Friday, December 21, 2007

What Happened?

Any time, these days, I see a New York friend for the first time in a while, there's a conversation we always have. It begins, "What's up with Spitzer? He has really screwed the pooch," with about half the time "on this immigrant thing" appended.

I mean, look at it. The guy comes out with a proposal to allow undocumented immigrants to get drivers licenses, a proposal that is, to coin a phrase, politically right, legally right, morally right, right on the merits. But how does he do it? He doesn't consult with his allies in the immigrant world or in the legislature, doesn't even give them advance notice. Nor does he make any effort to defuse the opposition. He never met with the Daily News editorial board before the press conference announcing the proposal. Clergy? They'd be an easy sell on this but no one from the governor's office even tried. And he certainly didn't line up business allies. Dollars to donuts, nobody even did a vote count.

And then? And then? When the pushback gets too intense he announces he's got a deal with Homeland Security for their ok on a two-tier system where undocumented folks could get special licenses valid in New York only and not usable as IDs. Again, no consultation with immigration advocates or Ds in the legislature, some of whom had put their necks out considerably for his original proposal. The Daily News is still "No sale." So, once more without counsulting with anyone, he drops the whole thing. Net result: undocumented immigrants are still driving without licenses and scared to cooperate with police or emergency services. The Senate Rs see Spitzer as weakened and vulnerable, that mandate is looking pretty frayed at this point. The public sees a loser. And Spitzer's friends and allies see a man on whom they can't rely.

OK, honestly, everyone in NY politics has this conversation. But here's my original contribution.

This is exactly how a prosectuor handles things. You don't try to recruit allies on the jury before the trial, or neutralize a hostile judge. That would be seriously illegal. You don't come into the courtroom with a coalition, you come in with a case. That you've worked out with a few trusted colleagues and subordiantes. And if the case out not to be a winner? You try to settle. No settlement? Then drop it, and move on to the next one. Very smart, very sensible ... if you're a prosecutor.

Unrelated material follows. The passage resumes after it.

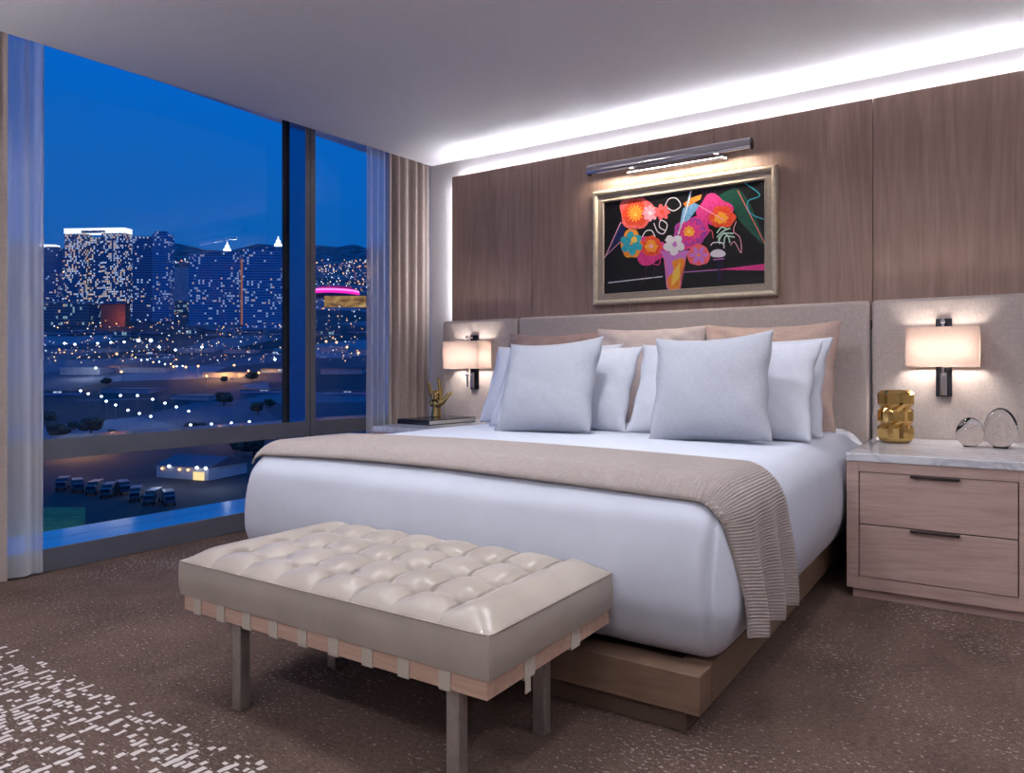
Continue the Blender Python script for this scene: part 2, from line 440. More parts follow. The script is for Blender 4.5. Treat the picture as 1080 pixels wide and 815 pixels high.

Unfortunately, the fallacy of sunk costs is not a fallacy in politics. Once you're invested in something, you can't back off without seriously weakening your credibility down the line. (N.B.: this argument is often applied in cases where it's wrong; doesn't mean there aren't cases where it's right.) In politics the merits of a case matter much less than who's on which side of it. Practical politics is about 90 percent about relationships. You need to build up your allies and peel off your enemies. The notion of a leader who directly represents the people and doesn't need to accomodate established interests is a very attractive one. For better or worse (mostly better, IMHO), American politics doesn't generally allow for that. It's not a high school debate, it's not a chess game, it's not -- maybe Spitzer has learned by now -- a court case. Being right on the merits is helpful. Having a winning coalition is essential.

Wednesday, December 5, 2007

The Other Cromwell

So I read in the LRB that Henry VIII's great minister Thomas Cromwell "created a number of 'courts' (effectively, ministries), specialized in function, which were independent of the Exchequer and ... symbolic of impersonal, institutional continuity." Why would he want to do that?

It's a more general problem one runs across reading history. How did the individuals serving and composing the various dynasties replace their own personal interests with the interests of the "impersonal, instituional continuity" of the states they served? Unquestionably they did: states in the pre-modern period pursued consistent objectives over periods well longer than a human lifetime.

Who knows? But I speculate that one important motivator was hatred. Hard to imagine why they would have wanted some future sovereign to thrive but easy to imagine that they would have wanted rivals, present and future, to go down. A purely selfish motivation that is yet impersonal and extends beyond the personal existence of the hater: and we can, if we are honest, recognize it in ourselves.